═══ Raw data

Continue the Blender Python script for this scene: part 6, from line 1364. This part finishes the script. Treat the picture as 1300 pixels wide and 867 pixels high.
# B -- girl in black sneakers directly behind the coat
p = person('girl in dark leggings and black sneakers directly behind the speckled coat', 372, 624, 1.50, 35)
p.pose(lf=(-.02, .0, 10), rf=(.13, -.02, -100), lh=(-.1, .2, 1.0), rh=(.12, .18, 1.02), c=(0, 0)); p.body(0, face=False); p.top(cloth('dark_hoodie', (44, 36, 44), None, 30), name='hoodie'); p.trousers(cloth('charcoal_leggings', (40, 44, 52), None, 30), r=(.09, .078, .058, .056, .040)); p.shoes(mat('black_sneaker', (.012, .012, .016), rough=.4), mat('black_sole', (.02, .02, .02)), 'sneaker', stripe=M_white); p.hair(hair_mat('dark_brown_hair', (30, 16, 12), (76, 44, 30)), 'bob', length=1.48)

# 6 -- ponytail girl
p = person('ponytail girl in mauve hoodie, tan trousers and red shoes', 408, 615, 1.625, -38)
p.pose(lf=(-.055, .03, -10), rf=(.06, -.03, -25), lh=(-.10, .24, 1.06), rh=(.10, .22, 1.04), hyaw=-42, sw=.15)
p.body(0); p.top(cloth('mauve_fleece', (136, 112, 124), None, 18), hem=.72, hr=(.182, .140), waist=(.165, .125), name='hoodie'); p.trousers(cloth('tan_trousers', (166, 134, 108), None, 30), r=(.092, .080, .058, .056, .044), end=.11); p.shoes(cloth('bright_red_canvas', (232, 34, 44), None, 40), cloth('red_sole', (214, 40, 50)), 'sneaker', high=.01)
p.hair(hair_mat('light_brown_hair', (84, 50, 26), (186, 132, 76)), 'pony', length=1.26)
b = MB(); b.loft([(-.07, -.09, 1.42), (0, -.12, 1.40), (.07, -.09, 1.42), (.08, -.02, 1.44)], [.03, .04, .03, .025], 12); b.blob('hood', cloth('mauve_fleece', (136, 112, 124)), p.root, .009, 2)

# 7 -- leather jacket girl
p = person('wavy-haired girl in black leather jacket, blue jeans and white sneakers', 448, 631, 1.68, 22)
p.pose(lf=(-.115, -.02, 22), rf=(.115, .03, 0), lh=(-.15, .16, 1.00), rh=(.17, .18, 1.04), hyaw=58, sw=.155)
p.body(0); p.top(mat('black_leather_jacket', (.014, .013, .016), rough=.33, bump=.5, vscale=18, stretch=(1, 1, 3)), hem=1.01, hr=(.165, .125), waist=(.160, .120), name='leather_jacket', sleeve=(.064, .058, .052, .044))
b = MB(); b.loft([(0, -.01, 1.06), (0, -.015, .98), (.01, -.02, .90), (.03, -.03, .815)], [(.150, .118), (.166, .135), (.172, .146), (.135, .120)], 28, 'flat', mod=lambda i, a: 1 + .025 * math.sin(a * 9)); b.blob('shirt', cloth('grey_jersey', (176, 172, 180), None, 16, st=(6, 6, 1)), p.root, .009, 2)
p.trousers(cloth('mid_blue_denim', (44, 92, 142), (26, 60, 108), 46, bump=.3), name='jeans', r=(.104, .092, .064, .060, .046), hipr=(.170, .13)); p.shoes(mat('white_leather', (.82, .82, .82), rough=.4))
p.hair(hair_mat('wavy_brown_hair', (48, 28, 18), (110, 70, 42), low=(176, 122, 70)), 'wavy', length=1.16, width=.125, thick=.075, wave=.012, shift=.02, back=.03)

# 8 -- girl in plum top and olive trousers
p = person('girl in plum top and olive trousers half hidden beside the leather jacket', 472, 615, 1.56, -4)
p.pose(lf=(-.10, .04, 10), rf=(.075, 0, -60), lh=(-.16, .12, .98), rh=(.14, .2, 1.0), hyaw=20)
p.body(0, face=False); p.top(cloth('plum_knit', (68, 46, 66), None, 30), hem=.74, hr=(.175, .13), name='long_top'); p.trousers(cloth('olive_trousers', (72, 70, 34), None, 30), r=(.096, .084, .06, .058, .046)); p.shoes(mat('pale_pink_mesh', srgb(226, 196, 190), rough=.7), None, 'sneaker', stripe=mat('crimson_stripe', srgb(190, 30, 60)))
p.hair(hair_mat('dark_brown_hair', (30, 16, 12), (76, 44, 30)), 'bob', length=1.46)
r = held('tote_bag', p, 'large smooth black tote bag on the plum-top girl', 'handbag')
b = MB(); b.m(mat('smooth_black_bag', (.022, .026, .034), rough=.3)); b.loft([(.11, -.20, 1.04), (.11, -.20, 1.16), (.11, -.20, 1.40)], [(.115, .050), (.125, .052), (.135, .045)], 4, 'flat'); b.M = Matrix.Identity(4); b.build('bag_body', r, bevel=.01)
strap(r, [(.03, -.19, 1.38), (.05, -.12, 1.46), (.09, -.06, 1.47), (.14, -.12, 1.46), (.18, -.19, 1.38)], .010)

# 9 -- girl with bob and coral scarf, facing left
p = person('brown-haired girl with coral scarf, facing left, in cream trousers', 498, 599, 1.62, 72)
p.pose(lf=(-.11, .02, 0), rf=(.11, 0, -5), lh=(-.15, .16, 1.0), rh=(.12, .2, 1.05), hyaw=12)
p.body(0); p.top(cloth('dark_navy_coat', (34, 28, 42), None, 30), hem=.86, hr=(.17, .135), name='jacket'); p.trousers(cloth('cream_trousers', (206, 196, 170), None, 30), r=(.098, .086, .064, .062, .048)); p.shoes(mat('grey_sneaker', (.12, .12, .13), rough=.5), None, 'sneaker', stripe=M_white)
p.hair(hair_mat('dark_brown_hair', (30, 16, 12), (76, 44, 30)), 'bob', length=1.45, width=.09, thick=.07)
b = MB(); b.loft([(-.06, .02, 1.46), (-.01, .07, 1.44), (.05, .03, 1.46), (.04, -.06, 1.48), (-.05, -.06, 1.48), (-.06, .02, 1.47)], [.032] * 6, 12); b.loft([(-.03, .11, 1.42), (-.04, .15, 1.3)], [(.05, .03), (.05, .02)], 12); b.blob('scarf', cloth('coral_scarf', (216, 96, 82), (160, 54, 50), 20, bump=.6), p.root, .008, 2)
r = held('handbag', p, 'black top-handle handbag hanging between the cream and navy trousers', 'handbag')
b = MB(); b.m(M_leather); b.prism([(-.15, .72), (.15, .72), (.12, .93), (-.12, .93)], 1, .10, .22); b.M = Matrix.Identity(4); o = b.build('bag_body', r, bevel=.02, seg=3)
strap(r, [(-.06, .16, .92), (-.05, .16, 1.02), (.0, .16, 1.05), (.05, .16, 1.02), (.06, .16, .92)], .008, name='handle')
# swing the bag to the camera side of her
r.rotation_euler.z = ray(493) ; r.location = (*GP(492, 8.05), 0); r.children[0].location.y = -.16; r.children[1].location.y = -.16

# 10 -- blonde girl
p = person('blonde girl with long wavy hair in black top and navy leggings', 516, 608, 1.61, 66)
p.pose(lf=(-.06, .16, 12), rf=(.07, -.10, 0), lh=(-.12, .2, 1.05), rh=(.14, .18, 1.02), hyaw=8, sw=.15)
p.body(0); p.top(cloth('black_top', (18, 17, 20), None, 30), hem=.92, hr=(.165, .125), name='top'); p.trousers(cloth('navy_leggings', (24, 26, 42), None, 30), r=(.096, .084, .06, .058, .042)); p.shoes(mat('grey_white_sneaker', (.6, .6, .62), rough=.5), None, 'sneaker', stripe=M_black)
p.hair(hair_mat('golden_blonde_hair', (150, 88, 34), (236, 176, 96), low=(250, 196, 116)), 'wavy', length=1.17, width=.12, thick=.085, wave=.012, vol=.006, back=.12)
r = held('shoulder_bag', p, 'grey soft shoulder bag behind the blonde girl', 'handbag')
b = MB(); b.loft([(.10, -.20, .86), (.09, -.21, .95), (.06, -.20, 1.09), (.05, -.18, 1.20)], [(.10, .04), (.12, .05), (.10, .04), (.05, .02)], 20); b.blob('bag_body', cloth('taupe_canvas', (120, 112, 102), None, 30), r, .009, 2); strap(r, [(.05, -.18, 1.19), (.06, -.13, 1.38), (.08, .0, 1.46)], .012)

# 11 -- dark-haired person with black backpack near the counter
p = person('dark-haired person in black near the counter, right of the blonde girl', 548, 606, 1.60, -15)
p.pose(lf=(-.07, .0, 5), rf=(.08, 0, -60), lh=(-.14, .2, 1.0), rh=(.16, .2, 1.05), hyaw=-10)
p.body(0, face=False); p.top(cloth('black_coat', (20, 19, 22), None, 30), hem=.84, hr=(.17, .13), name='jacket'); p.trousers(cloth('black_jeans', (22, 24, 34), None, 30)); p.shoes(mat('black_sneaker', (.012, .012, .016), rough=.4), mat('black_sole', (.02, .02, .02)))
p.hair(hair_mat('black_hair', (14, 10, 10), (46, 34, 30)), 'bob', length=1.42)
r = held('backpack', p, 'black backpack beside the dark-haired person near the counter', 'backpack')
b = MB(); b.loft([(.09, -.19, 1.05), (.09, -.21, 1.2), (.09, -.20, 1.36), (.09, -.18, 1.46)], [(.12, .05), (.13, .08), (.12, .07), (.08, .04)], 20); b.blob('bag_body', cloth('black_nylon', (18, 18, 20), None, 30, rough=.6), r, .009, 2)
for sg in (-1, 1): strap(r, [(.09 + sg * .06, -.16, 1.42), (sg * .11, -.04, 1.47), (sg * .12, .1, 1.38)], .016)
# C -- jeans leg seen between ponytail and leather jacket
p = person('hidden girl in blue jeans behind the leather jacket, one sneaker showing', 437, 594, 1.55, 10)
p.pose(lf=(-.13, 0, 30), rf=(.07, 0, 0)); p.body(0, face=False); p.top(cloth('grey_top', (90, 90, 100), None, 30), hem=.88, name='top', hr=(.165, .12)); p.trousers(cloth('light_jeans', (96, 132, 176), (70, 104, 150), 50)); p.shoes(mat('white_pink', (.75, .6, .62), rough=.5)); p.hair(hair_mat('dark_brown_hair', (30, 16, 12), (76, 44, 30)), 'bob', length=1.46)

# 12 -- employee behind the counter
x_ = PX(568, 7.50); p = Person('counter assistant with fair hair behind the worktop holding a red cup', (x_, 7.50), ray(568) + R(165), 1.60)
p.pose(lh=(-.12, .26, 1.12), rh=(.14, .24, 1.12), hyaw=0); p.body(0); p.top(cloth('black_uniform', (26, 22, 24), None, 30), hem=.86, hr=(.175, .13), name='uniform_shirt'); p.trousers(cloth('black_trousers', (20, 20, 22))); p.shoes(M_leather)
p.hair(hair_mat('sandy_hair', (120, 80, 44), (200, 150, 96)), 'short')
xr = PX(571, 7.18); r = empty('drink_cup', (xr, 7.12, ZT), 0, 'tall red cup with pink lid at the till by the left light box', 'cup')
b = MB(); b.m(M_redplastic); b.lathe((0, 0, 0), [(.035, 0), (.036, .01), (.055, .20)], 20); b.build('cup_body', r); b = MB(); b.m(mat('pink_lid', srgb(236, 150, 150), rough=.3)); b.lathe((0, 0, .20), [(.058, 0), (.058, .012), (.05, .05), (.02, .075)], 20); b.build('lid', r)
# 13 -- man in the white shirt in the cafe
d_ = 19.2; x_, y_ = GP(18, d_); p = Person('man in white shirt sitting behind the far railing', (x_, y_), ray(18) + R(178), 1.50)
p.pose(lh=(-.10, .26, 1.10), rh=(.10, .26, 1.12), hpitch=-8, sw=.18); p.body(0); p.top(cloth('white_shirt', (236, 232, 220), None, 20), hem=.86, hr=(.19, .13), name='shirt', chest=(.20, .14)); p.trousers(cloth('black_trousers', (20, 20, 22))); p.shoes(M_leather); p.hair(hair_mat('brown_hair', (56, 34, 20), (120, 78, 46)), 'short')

══════

■ **Your objective**: In the listing above, reproduce the first line and each one after it through the line that contains "30)), 'bob', length=1.48)".

■ **Correct response**:
Continue the Blender Python script for this scene: part 6, from line 1364. This part finishes the script. Treat the picture as 1300 pixels wide and 867 pixels high.
# B -- girl in black sneakers directly behind the coat
p = person('girl in dark leggings and black sneakers directly behind the speckled coat', 372, 624, 1.50, 35)
p.pose(lf=(-.02, .0, 10), rf=(.13, -.02, -100), lh=(-.1, .2, 1.0), rh=(.12, .18, 1.02), c=(0, 0)); p.body(0, face=False); p.top(cloth('dark_hoodie', (44, 36, 44), None, 30), name='hoodie'); p.trousers(cloth('charcoal_leggings', (40, 44, 52), None, 30), r=(.09, .078, .058, .056, .040)); p.shoes(mat('black_sneaker', (.012, .012, .016), rough=.4), mat('black_sole', (.02, .02, .02)), 'sneaker', stripe=M_white); p.hair(hair_mat('dark_brown_hair', (30, 16, 12), (76, 44, 30)), 'bob', length=1.48)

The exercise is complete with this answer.